I feel as though I still have questions. I know not every book has a “happily ever after” ending and every lose end is not tied, but there are pieces of information that I felt you are given, that didn’t really get tied back in or have some conclusion to them. I know I have said this about other books before, but you can’t throw a big “reveal” about a pretty big event in the book and then not come back and give an outcome or tie it into the way the book ends. I was holding out hopes that because of this reveal it would lead Leah and Paige to become friends again. Maybe even resolve the severed friendship, or not.. but SOMETHING. Something more than the reveal (I’m trying not to spoil anything) and then no other mention of it. In one way, that whole part of the story line – the reason for the friendship split etc. could’ve been left out and not been as much of a byline in the book as it was. It could’ve been condensed into a chapter, at most, as a flashback and then moved on. I’m still not sure the whole reason of revealing as much as this byline did and not resolve it in the end.

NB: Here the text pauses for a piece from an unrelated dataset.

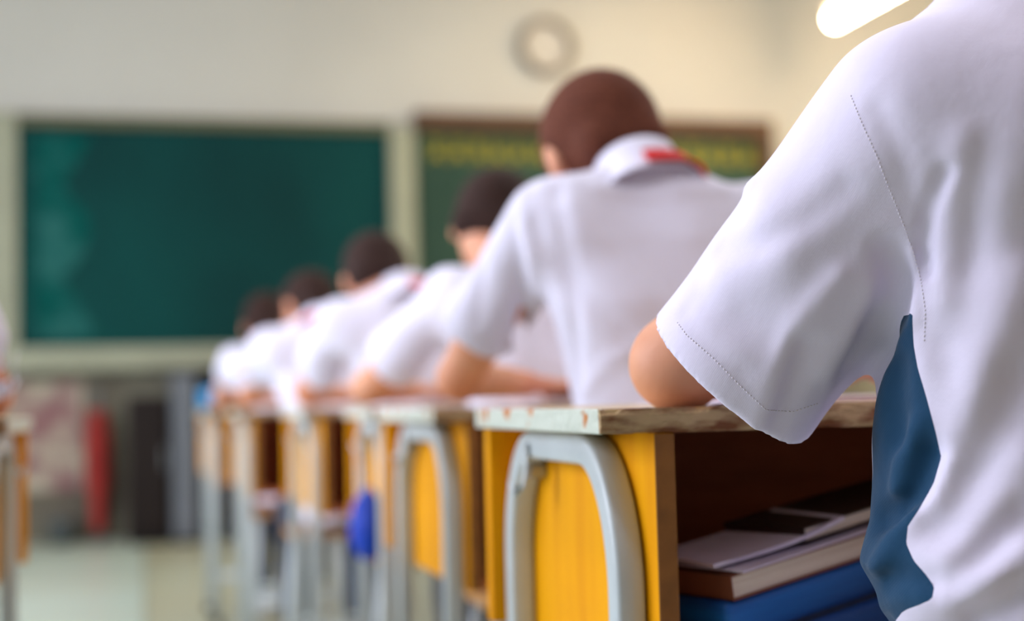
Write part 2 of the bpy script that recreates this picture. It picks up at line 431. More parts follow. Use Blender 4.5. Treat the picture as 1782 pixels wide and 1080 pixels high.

This was still a good book. Not as fast paced as All the Missing Girls, where I wanted to know the outcome and couldn’t put it down, but it has a good plot, maybe premise is more the word I should be using – despite what I said above. This didn’t get to be a page turner for me until after Leah started to uncover some of the untruths about Emmy, until she really started realizing that she wasn’t who she said she was. I think the scary part in that party of the plot is this could, more than likely, happen. If you like Megan Miranda’s style of writing and have enjoyed her other novels, then you will enjoy this one.

That’s it for what I read and my thoughts on them. Again, I did provide an affiliate link to each book on Amazon, should you want to pick up a copy for yourself.

Now to get reading so I can share what I’ve read this month!